Exercise requirements: Where a line contains the string "Blender", copy that line.

The input:
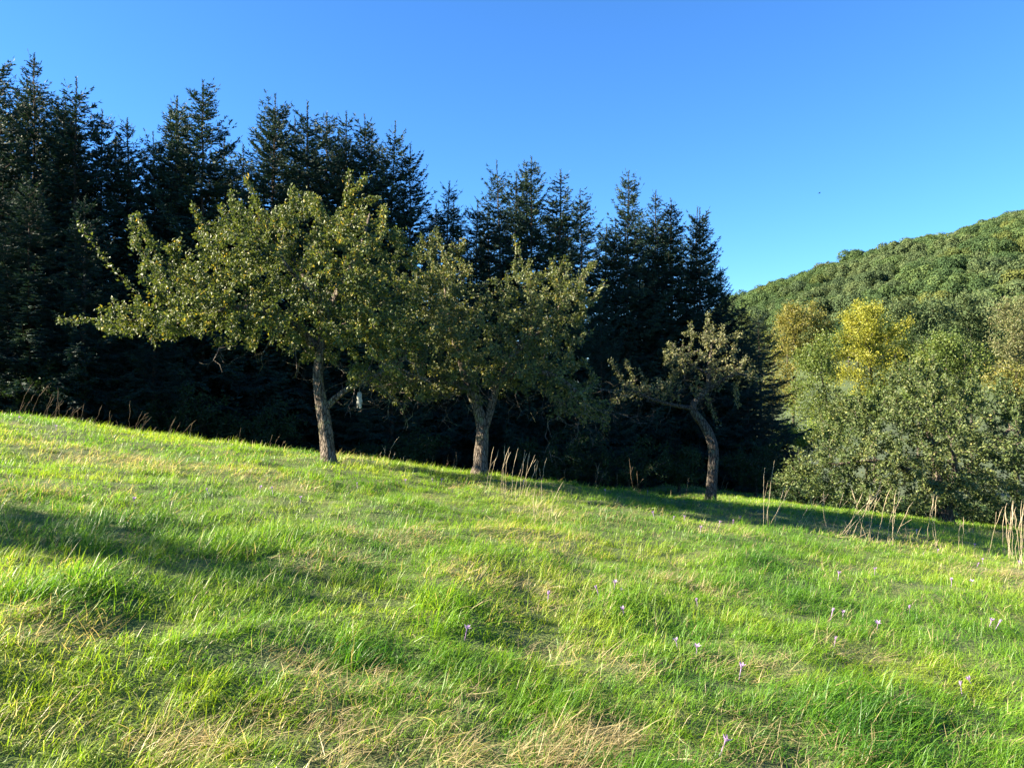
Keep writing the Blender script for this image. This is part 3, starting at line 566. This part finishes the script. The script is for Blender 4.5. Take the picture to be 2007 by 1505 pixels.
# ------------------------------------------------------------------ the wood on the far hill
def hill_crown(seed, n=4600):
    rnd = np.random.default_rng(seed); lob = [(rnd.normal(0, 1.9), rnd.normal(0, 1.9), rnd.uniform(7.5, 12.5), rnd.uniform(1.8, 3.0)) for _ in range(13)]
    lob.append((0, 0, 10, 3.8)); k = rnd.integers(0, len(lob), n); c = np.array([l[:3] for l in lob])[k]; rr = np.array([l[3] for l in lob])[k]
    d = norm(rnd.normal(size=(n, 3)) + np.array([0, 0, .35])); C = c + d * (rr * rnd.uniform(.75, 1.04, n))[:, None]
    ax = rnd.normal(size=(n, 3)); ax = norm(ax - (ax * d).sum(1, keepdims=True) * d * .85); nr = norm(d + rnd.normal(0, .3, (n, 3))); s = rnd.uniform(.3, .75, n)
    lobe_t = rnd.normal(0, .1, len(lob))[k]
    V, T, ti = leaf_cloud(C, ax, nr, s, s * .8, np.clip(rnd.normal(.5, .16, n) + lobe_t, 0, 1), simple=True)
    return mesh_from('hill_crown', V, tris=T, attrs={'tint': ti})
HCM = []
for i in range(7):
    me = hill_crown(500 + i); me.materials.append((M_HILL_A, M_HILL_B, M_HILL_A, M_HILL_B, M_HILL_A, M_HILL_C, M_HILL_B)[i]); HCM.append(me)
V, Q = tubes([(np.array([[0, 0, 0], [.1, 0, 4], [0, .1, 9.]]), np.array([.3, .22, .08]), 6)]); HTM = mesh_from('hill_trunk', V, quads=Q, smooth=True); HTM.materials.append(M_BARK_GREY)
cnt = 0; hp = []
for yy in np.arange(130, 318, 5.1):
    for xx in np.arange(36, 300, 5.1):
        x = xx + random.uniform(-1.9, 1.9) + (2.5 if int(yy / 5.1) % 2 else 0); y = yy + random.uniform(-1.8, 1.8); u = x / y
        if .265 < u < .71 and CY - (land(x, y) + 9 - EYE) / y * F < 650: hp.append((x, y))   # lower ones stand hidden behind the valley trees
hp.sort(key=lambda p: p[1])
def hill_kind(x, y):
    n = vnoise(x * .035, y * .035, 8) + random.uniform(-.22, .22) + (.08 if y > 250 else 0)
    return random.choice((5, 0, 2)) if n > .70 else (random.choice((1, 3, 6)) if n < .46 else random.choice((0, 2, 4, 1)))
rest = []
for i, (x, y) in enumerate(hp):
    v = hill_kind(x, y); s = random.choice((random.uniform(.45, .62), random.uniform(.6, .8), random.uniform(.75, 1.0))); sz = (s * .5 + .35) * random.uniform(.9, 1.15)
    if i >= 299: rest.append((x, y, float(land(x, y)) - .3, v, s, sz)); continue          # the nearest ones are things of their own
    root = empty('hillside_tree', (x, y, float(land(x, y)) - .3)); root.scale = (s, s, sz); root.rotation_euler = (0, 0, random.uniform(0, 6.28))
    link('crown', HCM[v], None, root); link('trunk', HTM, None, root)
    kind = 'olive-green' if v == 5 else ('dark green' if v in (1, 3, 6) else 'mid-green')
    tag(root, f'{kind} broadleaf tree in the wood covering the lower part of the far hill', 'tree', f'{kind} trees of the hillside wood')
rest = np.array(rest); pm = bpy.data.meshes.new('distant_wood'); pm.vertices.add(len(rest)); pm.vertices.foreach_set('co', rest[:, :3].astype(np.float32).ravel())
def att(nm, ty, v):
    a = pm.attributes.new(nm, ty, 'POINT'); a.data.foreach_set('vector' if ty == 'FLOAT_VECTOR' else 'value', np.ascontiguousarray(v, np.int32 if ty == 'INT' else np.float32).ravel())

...

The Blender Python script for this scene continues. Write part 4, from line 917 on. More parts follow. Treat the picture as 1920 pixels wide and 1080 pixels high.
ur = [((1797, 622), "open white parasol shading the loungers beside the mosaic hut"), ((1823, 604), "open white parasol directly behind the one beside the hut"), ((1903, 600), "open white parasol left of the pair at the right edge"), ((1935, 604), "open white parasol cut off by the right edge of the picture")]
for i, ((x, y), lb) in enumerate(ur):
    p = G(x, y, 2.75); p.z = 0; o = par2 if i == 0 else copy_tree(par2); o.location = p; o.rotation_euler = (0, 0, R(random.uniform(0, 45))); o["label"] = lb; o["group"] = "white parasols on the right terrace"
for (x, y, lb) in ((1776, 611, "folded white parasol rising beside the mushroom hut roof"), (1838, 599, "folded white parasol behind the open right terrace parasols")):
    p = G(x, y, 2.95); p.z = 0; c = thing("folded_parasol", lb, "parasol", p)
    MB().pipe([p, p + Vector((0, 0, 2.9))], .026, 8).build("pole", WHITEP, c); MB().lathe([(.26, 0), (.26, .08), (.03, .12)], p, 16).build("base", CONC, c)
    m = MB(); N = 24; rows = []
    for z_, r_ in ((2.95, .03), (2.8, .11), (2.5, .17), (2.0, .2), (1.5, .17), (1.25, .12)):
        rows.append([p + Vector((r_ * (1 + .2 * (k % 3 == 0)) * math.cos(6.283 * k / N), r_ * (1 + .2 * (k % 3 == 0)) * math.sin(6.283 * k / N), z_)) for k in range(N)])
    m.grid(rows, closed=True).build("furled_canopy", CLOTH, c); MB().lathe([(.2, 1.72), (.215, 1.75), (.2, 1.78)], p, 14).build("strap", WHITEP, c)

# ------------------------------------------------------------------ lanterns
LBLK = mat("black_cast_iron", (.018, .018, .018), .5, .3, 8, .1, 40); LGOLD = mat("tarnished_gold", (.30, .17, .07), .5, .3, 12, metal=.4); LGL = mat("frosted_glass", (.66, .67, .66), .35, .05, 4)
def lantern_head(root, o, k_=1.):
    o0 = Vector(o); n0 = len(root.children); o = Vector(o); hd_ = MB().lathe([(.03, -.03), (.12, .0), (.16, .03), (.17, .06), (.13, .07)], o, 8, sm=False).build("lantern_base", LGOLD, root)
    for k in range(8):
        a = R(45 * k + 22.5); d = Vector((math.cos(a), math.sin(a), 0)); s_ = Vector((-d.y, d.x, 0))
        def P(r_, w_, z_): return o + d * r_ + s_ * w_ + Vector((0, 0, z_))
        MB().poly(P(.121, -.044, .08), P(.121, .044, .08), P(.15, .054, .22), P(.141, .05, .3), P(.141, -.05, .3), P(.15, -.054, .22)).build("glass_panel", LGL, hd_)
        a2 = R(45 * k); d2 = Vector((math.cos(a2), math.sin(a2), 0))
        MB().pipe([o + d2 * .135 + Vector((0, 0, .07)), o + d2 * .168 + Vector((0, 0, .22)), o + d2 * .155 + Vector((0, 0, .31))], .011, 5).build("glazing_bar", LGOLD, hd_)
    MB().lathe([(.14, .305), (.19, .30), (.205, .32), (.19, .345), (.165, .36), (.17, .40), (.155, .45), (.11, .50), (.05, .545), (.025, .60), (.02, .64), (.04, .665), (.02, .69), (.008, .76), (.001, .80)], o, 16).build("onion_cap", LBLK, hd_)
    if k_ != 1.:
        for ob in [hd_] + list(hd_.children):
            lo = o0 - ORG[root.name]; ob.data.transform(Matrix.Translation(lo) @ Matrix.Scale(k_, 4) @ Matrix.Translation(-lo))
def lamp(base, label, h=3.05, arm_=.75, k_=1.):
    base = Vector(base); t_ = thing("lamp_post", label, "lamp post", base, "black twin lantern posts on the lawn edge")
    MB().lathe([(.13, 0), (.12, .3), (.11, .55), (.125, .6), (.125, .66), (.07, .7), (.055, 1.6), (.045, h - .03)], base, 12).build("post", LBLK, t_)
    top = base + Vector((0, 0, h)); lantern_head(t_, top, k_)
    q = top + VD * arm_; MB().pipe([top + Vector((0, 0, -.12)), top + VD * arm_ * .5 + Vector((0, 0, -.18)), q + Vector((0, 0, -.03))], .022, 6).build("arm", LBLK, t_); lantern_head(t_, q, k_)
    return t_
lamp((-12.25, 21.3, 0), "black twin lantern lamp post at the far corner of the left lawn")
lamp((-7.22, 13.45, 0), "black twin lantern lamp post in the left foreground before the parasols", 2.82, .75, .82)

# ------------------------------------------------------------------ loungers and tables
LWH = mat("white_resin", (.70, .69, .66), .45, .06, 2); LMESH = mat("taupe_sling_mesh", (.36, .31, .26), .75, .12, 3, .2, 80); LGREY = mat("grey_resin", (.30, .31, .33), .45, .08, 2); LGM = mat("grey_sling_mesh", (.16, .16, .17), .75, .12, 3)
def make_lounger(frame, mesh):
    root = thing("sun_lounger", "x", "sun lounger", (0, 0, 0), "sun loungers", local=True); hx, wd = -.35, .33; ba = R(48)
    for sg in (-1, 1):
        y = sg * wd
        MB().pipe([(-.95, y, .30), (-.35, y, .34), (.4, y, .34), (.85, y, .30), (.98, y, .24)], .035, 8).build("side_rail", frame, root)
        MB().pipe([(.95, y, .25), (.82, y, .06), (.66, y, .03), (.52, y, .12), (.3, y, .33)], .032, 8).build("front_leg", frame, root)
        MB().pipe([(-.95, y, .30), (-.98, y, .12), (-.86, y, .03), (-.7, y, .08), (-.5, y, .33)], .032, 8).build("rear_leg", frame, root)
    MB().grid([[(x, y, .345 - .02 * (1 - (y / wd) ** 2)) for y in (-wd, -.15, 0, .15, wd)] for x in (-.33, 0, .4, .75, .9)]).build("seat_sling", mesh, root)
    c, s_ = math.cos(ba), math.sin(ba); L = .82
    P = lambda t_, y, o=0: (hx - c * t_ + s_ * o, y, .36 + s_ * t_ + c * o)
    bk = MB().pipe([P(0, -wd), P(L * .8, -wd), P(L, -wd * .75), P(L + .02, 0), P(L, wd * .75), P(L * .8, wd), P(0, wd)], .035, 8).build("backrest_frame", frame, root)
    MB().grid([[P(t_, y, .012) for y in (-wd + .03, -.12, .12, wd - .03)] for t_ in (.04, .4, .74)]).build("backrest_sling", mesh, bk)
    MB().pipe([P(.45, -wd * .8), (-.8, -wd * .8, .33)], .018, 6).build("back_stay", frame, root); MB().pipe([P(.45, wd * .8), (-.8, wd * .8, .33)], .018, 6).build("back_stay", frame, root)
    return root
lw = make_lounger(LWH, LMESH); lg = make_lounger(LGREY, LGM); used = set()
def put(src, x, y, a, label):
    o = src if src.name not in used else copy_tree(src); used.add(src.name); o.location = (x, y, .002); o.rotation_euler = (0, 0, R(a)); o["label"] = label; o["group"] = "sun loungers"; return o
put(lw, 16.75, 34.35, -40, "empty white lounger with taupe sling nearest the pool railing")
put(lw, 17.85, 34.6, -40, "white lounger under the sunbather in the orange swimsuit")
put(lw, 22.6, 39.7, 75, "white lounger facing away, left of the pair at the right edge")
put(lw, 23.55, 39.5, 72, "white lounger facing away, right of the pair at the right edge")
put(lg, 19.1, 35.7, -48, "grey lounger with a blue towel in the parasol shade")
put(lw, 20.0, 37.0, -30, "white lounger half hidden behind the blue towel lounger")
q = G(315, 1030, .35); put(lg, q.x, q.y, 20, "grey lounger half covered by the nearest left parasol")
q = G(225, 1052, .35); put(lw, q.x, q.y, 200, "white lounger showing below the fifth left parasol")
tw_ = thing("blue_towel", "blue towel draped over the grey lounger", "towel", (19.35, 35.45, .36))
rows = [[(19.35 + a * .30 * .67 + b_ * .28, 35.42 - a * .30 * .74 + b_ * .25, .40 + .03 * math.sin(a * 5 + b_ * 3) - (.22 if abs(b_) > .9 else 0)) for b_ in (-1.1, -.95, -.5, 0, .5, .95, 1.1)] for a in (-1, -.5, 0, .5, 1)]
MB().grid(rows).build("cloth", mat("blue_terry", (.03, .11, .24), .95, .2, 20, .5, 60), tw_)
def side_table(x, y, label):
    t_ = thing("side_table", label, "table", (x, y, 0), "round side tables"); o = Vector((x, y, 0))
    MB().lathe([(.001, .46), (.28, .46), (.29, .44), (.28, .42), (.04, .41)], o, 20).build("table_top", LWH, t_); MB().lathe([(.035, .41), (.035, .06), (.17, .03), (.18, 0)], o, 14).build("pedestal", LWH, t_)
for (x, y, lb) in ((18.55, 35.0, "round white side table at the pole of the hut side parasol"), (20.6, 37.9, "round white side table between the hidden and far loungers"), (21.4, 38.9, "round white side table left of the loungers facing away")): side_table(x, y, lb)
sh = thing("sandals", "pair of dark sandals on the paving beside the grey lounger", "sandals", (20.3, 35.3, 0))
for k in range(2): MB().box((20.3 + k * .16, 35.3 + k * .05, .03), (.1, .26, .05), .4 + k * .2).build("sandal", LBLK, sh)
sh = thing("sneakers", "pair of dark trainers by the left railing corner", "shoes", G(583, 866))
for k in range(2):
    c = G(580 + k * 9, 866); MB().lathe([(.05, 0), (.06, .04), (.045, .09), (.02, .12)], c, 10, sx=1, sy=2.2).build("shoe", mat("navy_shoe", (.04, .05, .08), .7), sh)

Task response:
Keep writing the Blender script for this image. This is part 3, starting at line 566. This part finishes the script. The script is for Blender 4.5. Take the picture to be 2007 by 1505 pixels.
The Blender Python script for this scene continues. Write part 4, from line 917 on. More parts follow. Treat the picture as 1920 pixels wide and 1080 pixels high.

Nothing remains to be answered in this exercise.